また、プログラムはプログラミング言語を使う以上、その実態は「国語」です。文字の理解、構成、想像といったものがプログラミングには必要です。つまり、たとえばどんなに計算ができたとしても、国語力がなければゲームプログラマーとしては成長が難しくなることでしょう。このように、ゲームプログラマーにとってコミュニケーション力は仕事を円滑に進めるために必要であり、その土台となる国語力はプログラムそのものにとって重要です。ゲームプログラマーとして長く活躍したいのであれば、基本となる国語力を鍛えましょう。
ゲーム作り経験者はどこの業界でも活躍できる
【ゲームプログラマー 定年 将来性のまとめ】
- 学習意欲の高いゲームプログラマーに年齢は不問
- ゲームプログラマーは積極的な学びで可能性が広がる
- 応用力の身につく仕事だけに土台となる国語力を鍛えるべき
「プログラマー35歳定年説」が囁かれてはいますが、そうした世間の印象と現場では大きな認識の乖離があると言えます。今の時代は経験・知識のあるゲームプログラマーは年齢にかかわらず必要とされるだけに、周囲の雑音などは気にせずに自分の仕事に集中することが大切です。
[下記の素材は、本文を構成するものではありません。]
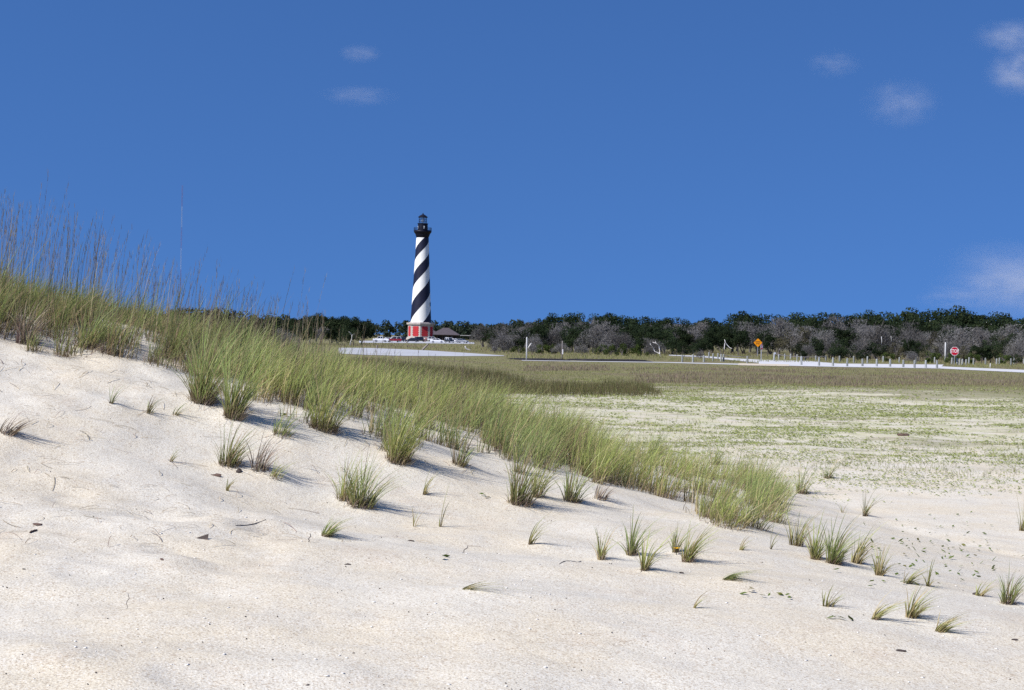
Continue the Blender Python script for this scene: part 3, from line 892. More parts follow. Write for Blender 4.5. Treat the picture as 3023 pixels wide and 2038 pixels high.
for nm, q, mm, lb in (('roadside_grass', ~br, M['turf'], 'olive grass between the road and the thicket'), ('roadside_grass', br, M['heath'], 'brown grass patches between the road and the thicket')):
    n_ = int(q.sum())
    tag(blade_obj(nm, [blades(B[q], rng.uniform(.12, .42, n_), rng.uniform(.03, .06, n_) * np.clip(Y[q] / 200, .8, 2), rng.uniform(0, 2 * PI, n_), rng.uniform(.05, .4, n_), np.full(n_, .05), rng.uniform(0, 1, n_), 2)], mm), lb, 'roadside grass', kind='stuff')

# small round leaves on the right-hand sand
N = 170
q = []
for _ in range(N):
    x = rng.normal(2110, 110); y = rng.normal(1262, 48)
    if not (1890 < x < 2400 and 1165 < y < 1345): x, y = rng.uniform(1950, 2330), rng.uniform(1180, 1330)
    q.append(hitd(x, y))
for x, y in ((1690, 1352), (1705, 1345), (1738, 1357), (1770, 1356), (1790, 1362), (1895, 1406), (1905, 1410), (1930, 1412), (1095, 1128), (1105, 1135), (1008, 1270), (645, 945), (655, 948), (1350, 1108)):
    for _ in range(2): q.append(hitd(x + rng.normal(0, 4), y + rng.normal(0, 2)))
q = np.array([tuple(v) for v in q]); N = len(q)
V, Fc, pk = leaf_cards(q[:, 0], q[:, 1], q[:, 2] + rng.uniform(.012, .03, N), rng.uniform(.014, .034, N), .4, rng.uniform(0, 1, N))
tag(link('round_leaf_cover', np_mesh('round_leaf_cover', V, Fc, False, {'pick': pk}), M['penny']), 'scattered small round green leaves on the right sand', 'ground cover', kind='stuff')

# shell bits and dark grains on the near sand
def chips(name, N, y0, y1, smin, smax, m, label, cat, flat=.25):
    Y = 1 / (1 / y0 + rng.uniform(0, 1, N) * (1 / y1 - 1 / y0)); X = Y * rng.uniform(-.42, .42, N)
    Z = height(X, Y)
    s = smin + (smax - smin) * rng.uniform(0, 1, N) ** 5
    dirs = np.array([(1, 0, 0), (.3, .8, 0), (-.8, .5, 0), (-.6, -.7, 0), (.5, -.8, 0), (0, 0, 1), (0, 0, -1)], float)
    a = rng.uniform(0, 2 * PI, N)
    P = dirs[None] * s[:, None, None] * rng.uniform(.7, 1.2, (N, 7, 1)); P[:, :, 2] *= flat; P[:, :, 1] *= .75
    R = np.stack([np.cos(a)[:, None] * P[:, :, 0] - np.sin(a)[:, None] * P[:, :, 1], np.sin(a)[:, None] * P[:, :, 0] + np.cos(a)[:, None] * P[:, :, 1], P[:, :, 2]], -1)
    R += np.stack([X, Y, Z + s * flat * .6], 1)[:, None, :]
    tri = np.array([(i, (i + 1) % 5, 5) for i in range(5)] + [((i + 1) % 5, i, 6) for i in range(5)])
    Fc = (tri[None] + (np.arange(N) * 7)[:, None, None]).reshape(-1, 3)
    return tag(link(name, np_mesh(name, R.reshape(-1, 3), Fc), m), label, cat, kind='stuff')


chips('shell_fragments', 2600, 4.5, 16, .0022, .016, M['shell'], 'white shell bits strewn over the near sand', 'shell fragments')
chips('dark_grit', 1500, 4.5, 20, .0018, .008, M['pebble'], 'dark grit specks strewn over the near sand', 'grit', .6)


def lump(name, x, y, size, m, label, cat, sq=(1, 1, .6), rot=0.0, lift=.3):
    p = hitd(x, y)
    bm = bmesh.new(); bmesh.ops.create_icosphere(bm, subdivisions=2, radius=1)
    rr = random.Random(int(x * 7 + y))
    for v in bm.verts:
        k = 1 + .35 * float(vnoise(np.array([v.co.x * 1.3 + x]), np.array([v.co.y * 1.3 + v.co.z * 2 + y]), 5)[0])
        v.co = Vector((v.co.x * sq[0], v.co.y * sq[1], v.co.z * sq[2])) * size * k
    me = bpy.data.meshes.new(name); bm.to_mesh(me); bm.free()
    o = link(name, me, m); o.location = p + Vector((0, 0, size * sq[2] * lift)); o.rotation_euler = (0, 0, rot)
    return tag(o, label, cat)


lump('pebble', 543, 1074, .030, M['pebble'], 'dark blue black pebble at the foot of the left tuft', 'pebble', (1, 1, .9))
lump('pebble', 699, 1559, .012, M['pebble'], 'dark pebble nearest the bottom edge of the view', 'pebble')
lump('pebble', 803, 1486, .009, M['pebble'], 'tiny dark pebble on lower left sand above the bottom one', 'pebble')
lump('pebble', 600, 1477, .008, M['pebble'], 'tiny brown pebble left of the other lower pebbles', 'pebble')
lump('pebble', 2044, 1481, .022, M['pebble'], 'wide dark pebble on the near right sand', 'pebble', (1.4, .8, .5))
lump('pebble', 2305, 1455, .016, M['pebble'], 'flat dark pebble close to the right edge', 'pebble', (1.5, .8, .5))
lump('pebble', 2217, 1352, .022, M['pebble'], 'dark pebble at the foot of the thin right tuft', 'pebble', (1.4, .9, .7))
lump('pebble', 55, 1294, .010, M['pebble'], 'small dark pebble on the left sand slope', 'pebble')
lump('pebble', 933, 1230, .018, M['pebble'], 'reddish brown lump on the mid sand below the sprigs', 'pebble', (1.3, .8, .5))
lump('pebble', 1548, 1303, .016, M['pebble'], 'round brown lump under the leafy tuft', 'pebble')
lump('pebble', 790, 1283, .014, M['pebble'], 'flat dark sliver on sand below the windblown tuft', 'pebble', (1.6, .6, .4), .4)
lump('pebble', 2053, 990, .10, M['barkbit'], 'reddish brown heap on the flat among creeping plants', 'debris heap', (1.6, 1, .5))
lump('driftwood_piece', 492, 1082, .035, M['barkbit'], 'curled reddish brown bark chip beside the pale sprig', 'bark chip', (1.5, .5, .45), -.3)
lump('bark_piece', 367, 1272, .020, M['barkbit'], 'thin dark curved bark sliver on the left sand', 'bark piece', (.5, 1.4, .4), .5)
lump('bark_piece', 85, 1193, .024, M['barkbit'], 'small dark bark flake at the left of the sand', 'bark piece', (1.5, .7, .4), -.3)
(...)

もちろん、技術進化の著しい業界なので、常に新しいことを取り入れる学習意欲は必要です。学ぶ姿勢がなければ取り残されてしまい、年齢に関係なく引退を余儀なくされるかもしれません。新たなことを学び、さまざまな実体験を積むことを意識的に取り入れましょう。そして、コミュニケーション能力とその土台となる国語力を鍛え上げ、末永く活躍できるゲームプログラマーを目指してください。